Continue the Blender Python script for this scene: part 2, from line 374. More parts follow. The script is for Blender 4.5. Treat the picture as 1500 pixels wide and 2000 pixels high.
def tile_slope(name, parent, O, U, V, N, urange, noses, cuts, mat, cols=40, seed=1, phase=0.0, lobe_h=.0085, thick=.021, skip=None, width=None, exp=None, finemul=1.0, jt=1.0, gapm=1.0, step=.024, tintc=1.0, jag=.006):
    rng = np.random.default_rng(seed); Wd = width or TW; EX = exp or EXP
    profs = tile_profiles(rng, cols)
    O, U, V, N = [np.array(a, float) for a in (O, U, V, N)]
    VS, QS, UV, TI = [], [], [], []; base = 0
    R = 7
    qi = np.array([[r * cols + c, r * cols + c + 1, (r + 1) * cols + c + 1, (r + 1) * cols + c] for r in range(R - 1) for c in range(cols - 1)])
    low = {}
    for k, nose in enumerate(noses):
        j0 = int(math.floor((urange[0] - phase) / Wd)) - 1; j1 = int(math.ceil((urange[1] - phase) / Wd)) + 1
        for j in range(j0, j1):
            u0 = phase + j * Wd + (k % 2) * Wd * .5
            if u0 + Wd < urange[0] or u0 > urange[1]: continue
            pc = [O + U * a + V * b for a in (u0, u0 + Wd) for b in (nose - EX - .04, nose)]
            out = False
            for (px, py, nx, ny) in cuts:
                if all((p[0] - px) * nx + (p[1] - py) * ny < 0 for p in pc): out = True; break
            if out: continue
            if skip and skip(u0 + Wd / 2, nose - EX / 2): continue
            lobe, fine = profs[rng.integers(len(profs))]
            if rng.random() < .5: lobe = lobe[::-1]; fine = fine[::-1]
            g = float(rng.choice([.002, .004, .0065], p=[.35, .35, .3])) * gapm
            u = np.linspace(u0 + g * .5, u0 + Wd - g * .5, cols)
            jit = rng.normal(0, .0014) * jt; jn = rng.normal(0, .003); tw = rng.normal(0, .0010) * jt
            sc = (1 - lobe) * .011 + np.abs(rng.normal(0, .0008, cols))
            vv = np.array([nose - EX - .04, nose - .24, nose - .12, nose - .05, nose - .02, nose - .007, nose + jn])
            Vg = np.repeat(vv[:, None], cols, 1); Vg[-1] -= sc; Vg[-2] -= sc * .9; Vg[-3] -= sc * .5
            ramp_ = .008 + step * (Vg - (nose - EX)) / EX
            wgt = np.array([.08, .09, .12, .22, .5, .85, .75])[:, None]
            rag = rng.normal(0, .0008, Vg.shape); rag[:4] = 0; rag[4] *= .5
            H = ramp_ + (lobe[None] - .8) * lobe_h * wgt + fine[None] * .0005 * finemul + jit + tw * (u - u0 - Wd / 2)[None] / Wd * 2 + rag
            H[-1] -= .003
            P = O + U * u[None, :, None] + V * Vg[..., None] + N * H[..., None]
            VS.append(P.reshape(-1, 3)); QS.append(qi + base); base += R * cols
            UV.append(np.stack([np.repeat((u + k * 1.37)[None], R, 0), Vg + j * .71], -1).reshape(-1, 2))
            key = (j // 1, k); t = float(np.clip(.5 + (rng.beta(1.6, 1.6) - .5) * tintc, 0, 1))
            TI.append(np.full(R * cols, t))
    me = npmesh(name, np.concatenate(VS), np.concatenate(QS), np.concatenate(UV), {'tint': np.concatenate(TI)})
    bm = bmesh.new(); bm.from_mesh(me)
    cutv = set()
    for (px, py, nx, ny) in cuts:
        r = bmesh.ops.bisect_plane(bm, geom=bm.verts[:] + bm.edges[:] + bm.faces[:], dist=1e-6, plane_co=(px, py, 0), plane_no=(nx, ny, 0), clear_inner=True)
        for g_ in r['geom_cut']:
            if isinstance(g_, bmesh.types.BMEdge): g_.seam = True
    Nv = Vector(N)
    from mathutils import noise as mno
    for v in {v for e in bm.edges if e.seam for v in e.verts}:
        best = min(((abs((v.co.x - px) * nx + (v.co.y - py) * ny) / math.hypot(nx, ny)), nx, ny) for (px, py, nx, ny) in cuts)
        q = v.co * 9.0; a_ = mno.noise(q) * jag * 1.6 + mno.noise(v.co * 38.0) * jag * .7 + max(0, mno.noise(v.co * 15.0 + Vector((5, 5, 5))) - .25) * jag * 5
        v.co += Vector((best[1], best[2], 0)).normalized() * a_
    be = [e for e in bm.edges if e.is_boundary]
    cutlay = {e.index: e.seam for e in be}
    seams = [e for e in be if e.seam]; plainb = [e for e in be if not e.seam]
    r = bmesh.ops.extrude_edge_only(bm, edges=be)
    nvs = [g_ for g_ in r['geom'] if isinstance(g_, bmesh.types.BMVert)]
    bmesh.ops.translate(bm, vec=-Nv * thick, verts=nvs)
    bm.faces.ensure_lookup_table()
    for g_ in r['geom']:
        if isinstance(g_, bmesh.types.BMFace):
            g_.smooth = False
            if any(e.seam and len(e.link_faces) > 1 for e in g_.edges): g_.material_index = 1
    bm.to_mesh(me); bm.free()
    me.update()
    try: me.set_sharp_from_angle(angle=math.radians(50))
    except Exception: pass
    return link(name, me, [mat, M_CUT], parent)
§
Take the listing above and write it out again exactly.

Result of the exercise =
Continue the Blender Python script for this scene: part 2, from line 374. More parts follow. The script is for Blender 4.5. Treat the picture as 1500 pixels wide and 2000 pixels high.
def tile_slope(name, parent, O, U, V, N, urange, noses, cuts, mat, cols=40, seed=1, phase=0.0, lobe_h=.0085, thick=.021, skip=None, width=None, exp=None, finemul=1.0, jt=1.0, gapm=1.0, step=.024, tintc=1.0, jag=.006):
    rng = np.random.default_rng(seed); Wd = width or TW; EX = exp or EXP
    profs = tile_profiles(rng, cols)
    O, U, V, N = [np.array(a, float) for a in (O, U, V, N)]
    VS, QS, UV, TI = [], [], [], []; base = 0
    R = 7
    qi = np.array([[r * cols + c, r * cols + c + 1, (r + 1) * cols + c + 1, (r + 1) * cols + c] for r in range(R - 1) for c in range(cols - 1)])
    low = {}
    for k, nose in enumerate(noses):
        j0 = int(math.floor((urange[0] - phase) / Wd)) - 1; j1 = int(math.ceil((urange[1] - phase) / Wd)) + 1
        for j in range(j0, j1):
            u0 = phase + j * Wd + (k % 2) * Wd * .5
            if u0 + Wd < urange[0] or u0 > urange[1]: continue
            pc = [O + U * a + V * b for a in (u0, u0 + Wd) for b in (nose - EX - .04, nose)]
            out = False
            for (px, py, nx, ny) in cuts:
                if all((p[0] - px) * nx + (p[1] - py) * ny < 0 for p in pc): out = True; break
            if out: continue
            if skip and skip(u0 + Wd / 2, nose - EX / 2): continue
            lobe, fine = profs[rng.integers(len(profs))]
            if rng.random() < .5: lobe = lobe[::-1]; fine = fine[::-1]
            g = float(rng.choice([.002, .004, .0065], p=[.35, .35, .3])) * gapm
            u = np.linspace(u0 + g * .5, u0 + Wd - g * .5, cols)
            jit = rng.normal(0, .0014) * jt; jn = rng.normal(0, .003); tw = rng.normal(0, .0010) * jt
            sc = (1 - lobe) * .011 + np.abs(rng.normal(0, .0008, cols))
            vv = np.array([nose - EX - .04, nose - .24, nose - .12, nose - .05, nose - .02, nose - .007, nose + jn])
            Vg = np.repeat(vv[:, None], cols, 1); Vg[-1] -= sc; Vg[-2] -= sc * .9; Vg[-3] -= sc * .5
            ramp_ = .008 + step * (Vg - (nose - EX)) / EX
            wgt = np.array([.08, .09, .12, .22, .5, .85, .75])[:, None]
            rag = rng.normal(0, .0008, Vg.shape); rag[:4] = 0; rag[4] *= .5
            H = ramp_ + (lobe[None] - .8) * lobe_h * wgt + fine[None] * .0005 * finemul + jit + tw * (u - u0 - Wd / 2)[None] / Wd * 2 + rag
            H[-1] -= .003
            P = O + U * u[None, :, None] + V * Vg[..., None] + N * H[..., None]
            VS.append(P.reshape(-1, 3)); QS.append(qi + base); base += R * cols
            UV.append(np.stack([np.repeat((u + k * 1.37)[None], R, 0), Vg + j * .71], -1).reshape(-1, 2))
            key = (j // 1, k); t = float(np.clip(.5 + (rng.beta(1.6, 1.6) - .5) * tintc, 0, 1))
            TI.append(np.full(R * cols, t))
    me = npmesh(name, np.concatenate(VS), np.concatenate(QS), np.concatenate(UV), {'tint': np.concatenate(TI)})
    bm = bmesh.new(); bm.from_mesh(me)
    cutv = set()
    for (px, py, nx, ny) in cuts:
        r = bmesh.ops.bisect_plane(bm, geom=bm.verts[:] + bm.edges[:] + bm.faces[:], dist=1e-6, plane_co=(px, py, 0), plane_no=(nx, ny, 0), clear_inner=True)
        for g_ in r['geom_cut']:
            if isinstance(g_, bmesh.types.BMEdge): g_.seam = True
    Nv = Vector(N)
    from mathutils import noise as mno
    for v in {v for e in bm.edges if e.seam for v in e.verts}:
        best = min(((abs((v.co.x - px) * nx + (v.co.y - py) * ny) / math.hypot(nx, ny)), nx, ny) for (px, py, nx, ny) in cuts)
        q = v.co * 9.0; a_ = mno.noise(q) * jag * 1.6 + mno.noise(v.co * 38.0) * jag * .7 + max(0, mno.noise(v.co * 15.0 + Vector((5, 5, 5))) - .25) * jag * 5
        v.co += Vector((best[1], best[2], 0)).normalized() * a_
    be = [e for e in bm.edges if e.is_boundary]
    cutlay = {e.index: e.seam for e in be}
    seams = [e for e in be if e.seam]; plainb = [e for e in be if not e.seam]
    r = bmesh.ops.extrude_edge_only(bm, edges=be)
    nvs = [g_ for g_ in r['geom'] if isinstance(g_, bmesh.types.BMVert)]
    bmesh.ops.translate(bm, vec=-Nv * thick, verts=nvs)
    bm.faces.ensure_lookup_table()
    for g_ in r['geom']:
        if isinstance(g_, bmesh.types.BMFace):
            g_.smooth = False
            if any(e.seam and len(e.link_faces) > 1 for e in g_.edges): g_.material_index = 1
    bm.to_mesh(me); bm.free()
    me.update()
    try: me.set_sharp_from_angle(angle=math.radians(50))
    except Exception: pass
    return link(name, me, [mat, M_CUT], parent)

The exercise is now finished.